The No To Named Persons (NO2NP) group said it would appeal a ruling from Scotland’s top civil court dismissing its legal challenge.

There is no question we will be appealing this ruling

NO2NP’s Simon Calvert

Under the plans, a single point of contact would be ­allocated, such as a teacher or health visitor, to look out for the welfare of each child – a measure ministers say will act as a safety net to help families and children if they need it.

Lord Pentland refused an initial petition for the judicial review of the legislation at the Court of Session in January but campaigners, who say the plan gives monitoring power to the state, appealed against the ­decision.

However, a panel of three judges who reconsidered the case in June have refused the appeal, stating the legislation does not breach human rights or ­European Union law.

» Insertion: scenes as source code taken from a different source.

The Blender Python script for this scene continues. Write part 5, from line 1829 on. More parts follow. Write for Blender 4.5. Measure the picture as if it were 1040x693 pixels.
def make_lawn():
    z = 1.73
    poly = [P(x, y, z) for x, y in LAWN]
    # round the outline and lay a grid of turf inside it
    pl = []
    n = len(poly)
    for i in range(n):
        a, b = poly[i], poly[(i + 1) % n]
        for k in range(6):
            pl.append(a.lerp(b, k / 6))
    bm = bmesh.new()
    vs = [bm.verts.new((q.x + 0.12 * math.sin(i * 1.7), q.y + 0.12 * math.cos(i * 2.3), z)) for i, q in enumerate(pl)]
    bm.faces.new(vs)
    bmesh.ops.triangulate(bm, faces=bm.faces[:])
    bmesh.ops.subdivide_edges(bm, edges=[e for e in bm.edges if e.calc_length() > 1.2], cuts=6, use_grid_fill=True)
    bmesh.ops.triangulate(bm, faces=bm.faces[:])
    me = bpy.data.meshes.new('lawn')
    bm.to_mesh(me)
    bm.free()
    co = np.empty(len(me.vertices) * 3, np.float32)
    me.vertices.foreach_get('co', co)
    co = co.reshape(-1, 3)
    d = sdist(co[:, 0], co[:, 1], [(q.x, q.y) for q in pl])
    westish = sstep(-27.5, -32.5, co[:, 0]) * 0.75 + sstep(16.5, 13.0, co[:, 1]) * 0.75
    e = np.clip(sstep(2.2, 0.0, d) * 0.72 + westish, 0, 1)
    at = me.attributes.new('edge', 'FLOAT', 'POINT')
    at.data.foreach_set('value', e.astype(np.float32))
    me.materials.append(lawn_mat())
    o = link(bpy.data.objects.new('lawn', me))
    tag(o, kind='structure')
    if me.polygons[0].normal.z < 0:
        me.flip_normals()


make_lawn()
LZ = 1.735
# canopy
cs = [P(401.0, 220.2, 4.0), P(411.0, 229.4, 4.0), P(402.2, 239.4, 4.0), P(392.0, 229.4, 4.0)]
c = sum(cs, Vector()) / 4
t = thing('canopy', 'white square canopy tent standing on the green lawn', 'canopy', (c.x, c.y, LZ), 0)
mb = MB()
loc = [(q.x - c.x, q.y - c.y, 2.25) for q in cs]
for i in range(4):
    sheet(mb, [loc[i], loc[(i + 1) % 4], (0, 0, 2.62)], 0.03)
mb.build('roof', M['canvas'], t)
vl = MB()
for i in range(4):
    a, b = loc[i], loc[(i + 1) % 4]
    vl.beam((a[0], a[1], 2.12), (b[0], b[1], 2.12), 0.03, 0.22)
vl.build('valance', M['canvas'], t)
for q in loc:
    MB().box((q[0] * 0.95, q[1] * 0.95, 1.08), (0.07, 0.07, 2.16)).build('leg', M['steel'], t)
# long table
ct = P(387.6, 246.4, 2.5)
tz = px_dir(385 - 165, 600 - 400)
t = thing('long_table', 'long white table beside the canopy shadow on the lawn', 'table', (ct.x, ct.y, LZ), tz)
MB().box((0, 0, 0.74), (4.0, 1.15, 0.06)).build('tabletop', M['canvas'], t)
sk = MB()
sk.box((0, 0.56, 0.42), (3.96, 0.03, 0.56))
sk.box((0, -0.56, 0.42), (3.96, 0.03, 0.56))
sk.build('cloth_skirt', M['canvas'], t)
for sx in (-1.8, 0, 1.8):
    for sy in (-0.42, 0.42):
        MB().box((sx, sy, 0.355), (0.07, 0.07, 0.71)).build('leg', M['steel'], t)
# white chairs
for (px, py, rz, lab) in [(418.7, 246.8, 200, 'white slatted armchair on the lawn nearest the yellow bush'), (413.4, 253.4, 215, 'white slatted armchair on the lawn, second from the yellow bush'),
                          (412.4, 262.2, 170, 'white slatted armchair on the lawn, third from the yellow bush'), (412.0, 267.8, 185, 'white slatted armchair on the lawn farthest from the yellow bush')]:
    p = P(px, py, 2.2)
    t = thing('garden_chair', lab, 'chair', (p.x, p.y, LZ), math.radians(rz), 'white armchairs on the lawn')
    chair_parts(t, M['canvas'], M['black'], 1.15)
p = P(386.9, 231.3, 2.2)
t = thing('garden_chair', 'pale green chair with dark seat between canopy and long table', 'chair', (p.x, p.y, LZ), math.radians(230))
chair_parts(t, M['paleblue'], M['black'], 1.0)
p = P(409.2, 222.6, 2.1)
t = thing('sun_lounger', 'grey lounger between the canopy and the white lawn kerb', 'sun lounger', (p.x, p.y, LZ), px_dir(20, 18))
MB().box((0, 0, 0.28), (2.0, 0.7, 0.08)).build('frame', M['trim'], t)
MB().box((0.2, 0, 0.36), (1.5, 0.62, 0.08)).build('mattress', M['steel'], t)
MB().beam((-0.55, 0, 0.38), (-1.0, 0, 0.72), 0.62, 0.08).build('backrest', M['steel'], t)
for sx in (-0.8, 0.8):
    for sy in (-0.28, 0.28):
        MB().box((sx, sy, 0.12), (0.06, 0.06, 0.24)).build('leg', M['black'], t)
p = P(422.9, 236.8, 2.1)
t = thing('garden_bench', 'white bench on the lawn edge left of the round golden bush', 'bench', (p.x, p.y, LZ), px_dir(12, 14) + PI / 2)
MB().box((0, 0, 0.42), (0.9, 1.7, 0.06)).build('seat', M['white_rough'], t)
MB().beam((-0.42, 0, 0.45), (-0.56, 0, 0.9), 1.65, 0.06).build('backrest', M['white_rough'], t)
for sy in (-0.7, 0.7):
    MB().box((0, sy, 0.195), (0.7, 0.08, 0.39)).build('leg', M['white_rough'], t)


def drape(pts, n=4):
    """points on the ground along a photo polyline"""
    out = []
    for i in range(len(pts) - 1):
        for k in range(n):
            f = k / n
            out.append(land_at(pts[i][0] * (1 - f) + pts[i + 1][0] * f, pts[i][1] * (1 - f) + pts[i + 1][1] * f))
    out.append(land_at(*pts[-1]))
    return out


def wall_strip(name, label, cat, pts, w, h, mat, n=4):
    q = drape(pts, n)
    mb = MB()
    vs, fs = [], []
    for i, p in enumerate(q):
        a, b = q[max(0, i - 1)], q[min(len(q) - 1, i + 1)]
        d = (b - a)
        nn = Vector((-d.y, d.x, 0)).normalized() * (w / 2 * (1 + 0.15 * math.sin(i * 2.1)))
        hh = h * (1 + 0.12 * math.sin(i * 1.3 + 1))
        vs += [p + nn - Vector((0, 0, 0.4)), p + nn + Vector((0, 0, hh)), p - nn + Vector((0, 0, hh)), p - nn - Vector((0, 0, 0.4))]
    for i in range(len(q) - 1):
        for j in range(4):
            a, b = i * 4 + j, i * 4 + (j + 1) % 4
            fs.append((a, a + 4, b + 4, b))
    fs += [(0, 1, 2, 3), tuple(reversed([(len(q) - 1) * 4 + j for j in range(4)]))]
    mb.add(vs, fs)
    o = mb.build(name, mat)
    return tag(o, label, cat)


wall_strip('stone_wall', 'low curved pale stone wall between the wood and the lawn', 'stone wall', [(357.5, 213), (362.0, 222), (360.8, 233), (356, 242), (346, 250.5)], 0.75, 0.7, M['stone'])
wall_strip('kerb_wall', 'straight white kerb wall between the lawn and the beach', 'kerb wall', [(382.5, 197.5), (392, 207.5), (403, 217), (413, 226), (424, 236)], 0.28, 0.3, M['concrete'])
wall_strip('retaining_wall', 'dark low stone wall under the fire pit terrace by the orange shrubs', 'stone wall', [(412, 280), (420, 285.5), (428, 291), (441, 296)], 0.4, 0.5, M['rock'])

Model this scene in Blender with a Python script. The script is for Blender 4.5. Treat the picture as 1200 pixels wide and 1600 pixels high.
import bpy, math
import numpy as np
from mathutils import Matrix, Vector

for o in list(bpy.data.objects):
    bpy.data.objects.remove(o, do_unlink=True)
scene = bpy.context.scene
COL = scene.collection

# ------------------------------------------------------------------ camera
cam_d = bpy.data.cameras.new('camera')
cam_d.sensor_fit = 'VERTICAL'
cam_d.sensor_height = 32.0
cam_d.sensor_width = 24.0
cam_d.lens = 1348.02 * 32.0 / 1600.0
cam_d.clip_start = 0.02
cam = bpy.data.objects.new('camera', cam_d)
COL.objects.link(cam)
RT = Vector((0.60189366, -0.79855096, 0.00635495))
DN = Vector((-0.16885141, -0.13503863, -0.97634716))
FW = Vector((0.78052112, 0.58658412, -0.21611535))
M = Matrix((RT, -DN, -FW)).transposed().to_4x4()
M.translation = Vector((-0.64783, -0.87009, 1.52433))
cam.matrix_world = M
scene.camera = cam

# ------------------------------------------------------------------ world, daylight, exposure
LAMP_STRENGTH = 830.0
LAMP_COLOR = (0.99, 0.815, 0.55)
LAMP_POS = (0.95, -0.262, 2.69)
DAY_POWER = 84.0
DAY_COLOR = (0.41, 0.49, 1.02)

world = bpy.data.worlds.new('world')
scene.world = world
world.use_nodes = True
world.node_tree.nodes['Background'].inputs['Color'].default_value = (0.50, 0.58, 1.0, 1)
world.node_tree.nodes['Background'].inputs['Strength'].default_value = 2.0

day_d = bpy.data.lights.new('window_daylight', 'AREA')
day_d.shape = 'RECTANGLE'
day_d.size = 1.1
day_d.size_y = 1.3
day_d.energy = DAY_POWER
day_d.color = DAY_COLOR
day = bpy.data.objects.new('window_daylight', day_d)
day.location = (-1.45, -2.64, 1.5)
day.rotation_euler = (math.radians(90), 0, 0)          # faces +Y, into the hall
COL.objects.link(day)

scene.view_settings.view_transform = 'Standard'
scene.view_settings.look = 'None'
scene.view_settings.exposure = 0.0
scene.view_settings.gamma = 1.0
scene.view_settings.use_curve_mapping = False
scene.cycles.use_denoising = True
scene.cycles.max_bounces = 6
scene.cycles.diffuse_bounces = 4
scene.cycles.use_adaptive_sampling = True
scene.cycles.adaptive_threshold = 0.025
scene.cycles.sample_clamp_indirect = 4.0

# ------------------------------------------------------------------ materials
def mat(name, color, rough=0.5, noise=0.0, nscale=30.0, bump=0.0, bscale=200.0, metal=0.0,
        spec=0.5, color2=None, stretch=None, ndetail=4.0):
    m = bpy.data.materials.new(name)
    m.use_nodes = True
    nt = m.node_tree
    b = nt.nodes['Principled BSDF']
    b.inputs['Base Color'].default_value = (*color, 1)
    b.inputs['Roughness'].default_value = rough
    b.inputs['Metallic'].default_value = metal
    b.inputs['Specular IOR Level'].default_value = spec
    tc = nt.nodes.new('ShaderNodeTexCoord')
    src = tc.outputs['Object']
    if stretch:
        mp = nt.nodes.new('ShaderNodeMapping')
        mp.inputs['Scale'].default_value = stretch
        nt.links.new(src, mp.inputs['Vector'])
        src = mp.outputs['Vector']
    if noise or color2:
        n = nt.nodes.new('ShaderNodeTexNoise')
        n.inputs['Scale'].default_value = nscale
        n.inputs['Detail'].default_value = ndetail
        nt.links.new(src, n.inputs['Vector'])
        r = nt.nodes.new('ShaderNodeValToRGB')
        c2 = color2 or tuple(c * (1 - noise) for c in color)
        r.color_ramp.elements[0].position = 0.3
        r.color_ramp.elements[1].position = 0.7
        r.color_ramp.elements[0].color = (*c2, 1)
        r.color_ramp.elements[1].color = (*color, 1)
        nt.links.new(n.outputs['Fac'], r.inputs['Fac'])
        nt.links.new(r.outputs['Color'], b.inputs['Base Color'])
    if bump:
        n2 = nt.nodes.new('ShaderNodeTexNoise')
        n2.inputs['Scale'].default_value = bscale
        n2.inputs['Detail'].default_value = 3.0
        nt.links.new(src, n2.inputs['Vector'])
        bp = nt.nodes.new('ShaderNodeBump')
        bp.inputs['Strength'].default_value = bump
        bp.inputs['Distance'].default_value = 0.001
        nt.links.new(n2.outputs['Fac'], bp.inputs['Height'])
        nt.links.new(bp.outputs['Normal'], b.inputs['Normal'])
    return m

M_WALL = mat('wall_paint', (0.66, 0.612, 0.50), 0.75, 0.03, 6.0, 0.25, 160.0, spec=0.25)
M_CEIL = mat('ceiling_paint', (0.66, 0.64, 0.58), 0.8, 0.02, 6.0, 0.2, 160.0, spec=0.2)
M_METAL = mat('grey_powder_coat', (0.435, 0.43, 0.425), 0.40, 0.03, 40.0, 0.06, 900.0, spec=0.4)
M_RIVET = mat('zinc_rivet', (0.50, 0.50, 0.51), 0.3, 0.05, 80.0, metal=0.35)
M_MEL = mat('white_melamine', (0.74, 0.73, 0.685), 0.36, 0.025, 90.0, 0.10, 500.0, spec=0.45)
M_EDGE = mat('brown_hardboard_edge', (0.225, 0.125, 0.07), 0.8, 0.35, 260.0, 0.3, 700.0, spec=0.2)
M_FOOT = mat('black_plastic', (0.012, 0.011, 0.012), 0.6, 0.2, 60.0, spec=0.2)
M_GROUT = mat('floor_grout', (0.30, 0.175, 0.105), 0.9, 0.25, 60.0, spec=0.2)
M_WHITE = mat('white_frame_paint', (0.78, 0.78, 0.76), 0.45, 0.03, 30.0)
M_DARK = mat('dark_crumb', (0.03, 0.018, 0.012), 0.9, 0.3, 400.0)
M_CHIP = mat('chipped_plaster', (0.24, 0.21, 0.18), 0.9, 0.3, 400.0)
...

A judgment issued yesterday said: “The mere creation of a named person, available to assist a child or parent, no more confuses or diminishes the legal role, duties and responsibilities of parents in relation to their children than the provision of social services or education ­generally.”

However, NO2NP’s Simon Calvert, said it would now take the case to the Supreme Court – the final court of appeal in the UK for civil cases – and would ultimately be prepared to pursue it at European level.

Mr Calvert said: “There is no question that we will be appealing this ruling.

“We do not believe that the judges engaged properly with the arguments we put forward, so we will take them to the Supreme Court. Ultimately we may even have to go to Europe.”

Scotland’s children’s minister Aileen Campbell, welcoming the decision, said: “As the ruling states, this policy was informed by experts in child welfare, health and education with the intention of putting the best interests of the child at the heart of decision-making.”

Groups involved in the legal challenge such as the Christian Institute, the Christian charity Care and the Family Education Trust as well as individual academics and parents, restated their claim that the plan breached human rights ­legislation.

Dr Gordon Macdonald, parliamentary officer for Care, said: “We remain convinced that under the proposals data protection laws and human rights laws will be breached, and this is completely unacceptable.”

Scottish Conservative spokeswoman Liz Smith added: “The policy remains utterly unacceptable because of its intrusion on family life and because it diverts crucial resources away from the most vulnerable children.”